Por estes dias, a invasão da Ucrânia pela Rússia domina a agenda ocidental e o combate está longe de se resumir a ataques bélicos e contra-ataques diplomáticos. Em 2022, a guerra também é digital e pública: discursos e negociações decisivos acontecem por videoconferência, nas redes sociais organizam-se movimentos de apoio e pressionam-se as autoridades competentes, na dark web organizam-se ciberataques dos dois lados da barricada ou vindos de guerrilheiros sem bandeira e as fake news assumem proporções de tal forma assustadoras, que dificultam a tarefa de distinguir verdade da mentira.
Esta será, provavelmente, a primeira vez que o velho continente assiste, em direto e em vários suportes, a um conflito com significativas implicações geopolíticas, económicas e humanitárias – um contexto que tem dado à sociedade civil motivos e ferramentas para exigir responsabilidades a organizações internacionais, atores políticos e, sem surpresa, ao mundo corporativo.
As empresas dividem-se, por estes dias, em 3 grupos: as que continuam a sua comunicação habitual sem nenhuma referência ao conflito; as que manifestam a sua solidariedade para com a Ucrânia e os seus cidadãos e as que tomam medidas para, à sua escala, influenciarem o rumo da história. Agora, mais do que nunca, o posicionamento de uma empresa é indissociável do posicionamento do seu líder e os exemplos de CEO ativista multiplicam-se, um pouco por todo o mundo, à medida que se somam novos dias ao confronto. O período que vivemos é o exemplo claro de que permanecer em silêncio pode ser lido como uma forma de conivência e nenhuma insígnia encontra vantagens na associação – direta ou indireta – a uma guerra ou a uma tomada de posição tardia.

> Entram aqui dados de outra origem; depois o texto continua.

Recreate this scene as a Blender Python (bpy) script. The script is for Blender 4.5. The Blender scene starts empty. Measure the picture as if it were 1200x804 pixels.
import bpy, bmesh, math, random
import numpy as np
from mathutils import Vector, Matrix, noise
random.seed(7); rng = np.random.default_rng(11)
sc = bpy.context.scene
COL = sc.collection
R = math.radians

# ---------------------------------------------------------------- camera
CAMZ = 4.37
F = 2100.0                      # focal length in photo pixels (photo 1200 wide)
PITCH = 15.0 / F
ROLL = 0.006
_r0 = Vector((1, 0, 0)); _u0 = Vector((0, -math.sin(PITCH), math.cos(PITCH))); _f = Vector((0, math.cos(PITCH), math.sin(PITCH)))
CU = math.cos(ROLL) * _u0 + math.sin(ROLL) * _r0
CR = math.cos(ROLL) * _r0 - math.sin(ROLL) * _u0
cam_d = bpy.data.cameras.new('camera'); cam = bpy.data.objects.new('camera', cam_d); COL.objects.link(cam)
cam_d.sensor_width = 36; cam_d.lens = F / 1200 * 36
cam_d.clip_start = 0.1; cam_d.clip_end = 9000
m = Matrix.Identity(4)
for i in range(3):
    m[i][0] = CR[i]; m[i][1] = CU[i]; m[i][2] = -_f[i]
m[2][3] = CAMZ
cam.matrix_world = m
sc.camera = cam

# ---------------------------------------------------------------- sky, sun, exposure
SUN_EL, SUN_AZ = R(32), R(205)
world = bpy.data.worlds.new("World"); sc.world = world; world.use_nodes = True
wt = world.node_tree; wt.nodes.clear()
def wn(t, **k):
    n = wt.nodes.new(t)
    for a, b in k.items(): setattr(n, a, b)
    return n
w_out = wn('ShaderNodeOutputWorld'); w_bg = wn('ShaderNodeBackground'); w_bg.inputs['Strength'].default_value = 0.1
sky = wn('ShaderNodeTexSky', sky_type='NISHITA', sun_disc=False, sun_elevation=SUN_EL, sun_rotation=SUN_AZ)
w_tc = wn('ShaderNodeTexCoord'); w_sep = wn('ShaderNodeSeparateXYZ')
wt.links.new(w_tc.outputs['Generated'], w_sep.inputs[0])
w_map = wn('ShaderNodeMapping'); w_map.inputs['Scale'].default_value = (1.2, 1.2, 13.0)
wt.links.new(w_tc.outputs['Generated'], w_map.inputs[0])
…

Este movimento seria expectável se pensarmos que os stakeholders procuram cada vez mais estabelecer, com as marcas, relações com significado e fundadas em valores comuns. Eis a prova de fogo: estarão as empresas dispostas a operar de acordo com o seu propósito e a tomar partido, sabendo que essas decisões terão implicações económicas sérias? Estarão as empresas empenhadas em merecer a confiança dos seus grupos de interesse, mesmo que o preço a pagar seja a perda de competitividade e a redefinição das suas relações comerciais? Sair ou não sair da Rússia: qual o preço de cada uma das opções? Se a saída se paga em dólares, ficar tem um custo muito maior e a divisa são danos reputacionais graves e globais. Um custo que, a longo prazo, voltará a ser convertido em moeda tangível e elevado a uma potência desconhecida.
O Reputation Circle procurou resposta a estas questões, junto de 66 gestores portugueses, e as conclusões não se fizeram esperar: para 69,1% dos inquiridos, as empresas que decidiram sair da Rússia fizeram-no em defesa da sua reputação, mais do que por um imperativo ético: um ponto de partida que espelha a importância deste ativo intangível, particularmente em resposta a uma crise. Num momento absolutamente definidor como o que vivemos, as empresas preferiram sacrificar valores económicos à sua reputação. Ou devemos dizer sacrificar o presente para preservar o futuro?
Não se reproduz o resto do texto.